Ecology and the Environment

How was the Dust Bowl stopped?
Answered by Discovery Channel
  • Discovery Channel

    Discovery Channel

  1. A number of procedures were put into place to try to curtail the damage being done by the Dust Bowl, but it wasn't until Black Sunday, the day on which the debris from the Dust Bowl winds made it all the way to Washington, D.C., that the U.S. government took real steps to put a stop to the problem.

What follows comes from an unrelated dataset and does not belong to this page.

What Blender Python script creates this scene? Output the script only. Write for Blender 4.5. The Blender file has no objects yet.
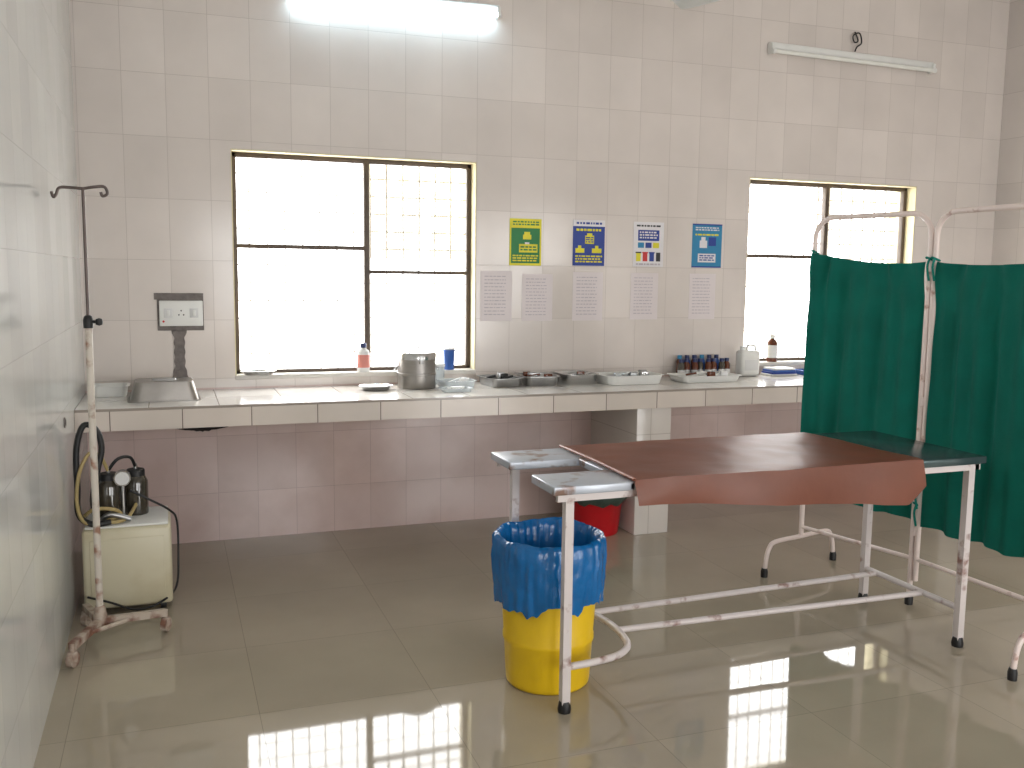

    With drought occurring in many recent years throughout areas of the Southwest, it's also important to know what caused the Dust Bowl. One of the main causes was weakened topsoil caused by an overuse of heavy farming equipment. Farmers in the Southern Plains were faring much better than other Americans in 1931 by producing record-breaking crops of wheat [source: PBS]. Tractors with tillers, devices that turn over the topmost soil layer, could prepare more than 15 times as much sod in a day than a tiller behind a team of horses. However, this process had an unforeseen side effect. Tilling also releases underground soil nutrients into the air, weakening the topsoil. The weak topsoil blew right off farmland in the dry winds of the Dust Bowl and added to the problem. No-till farming is a sustainable agriculture method that prevents the release of topsoil nutrients, keeping the soil fertile, healthy and less subject to erosion.

    Congress established the Soil Conservation Service, a program with an aggressive campaign that promoted healthy farming practices and set forth a number of rules for farmers to follow in an effort to end the Dust Bowl and prevent future problems; the program would last all the way into the modern era. This and other government programs helped, but the Dust Bowl truly ended when Mother Nature pitched in. After nearly a decade of drought, rain finally began to fall on the Great Plains in 1939. Within a few years, many of the farms had returned to normal. But the droughts had taken their toll -- many of the families who chose to stay received some of the first rural relief ever given out by the federal government. By the end of the drought, the government had awarded at least $1 billion (at 1930s value) in assistance [source: National Drought Mitigation Center].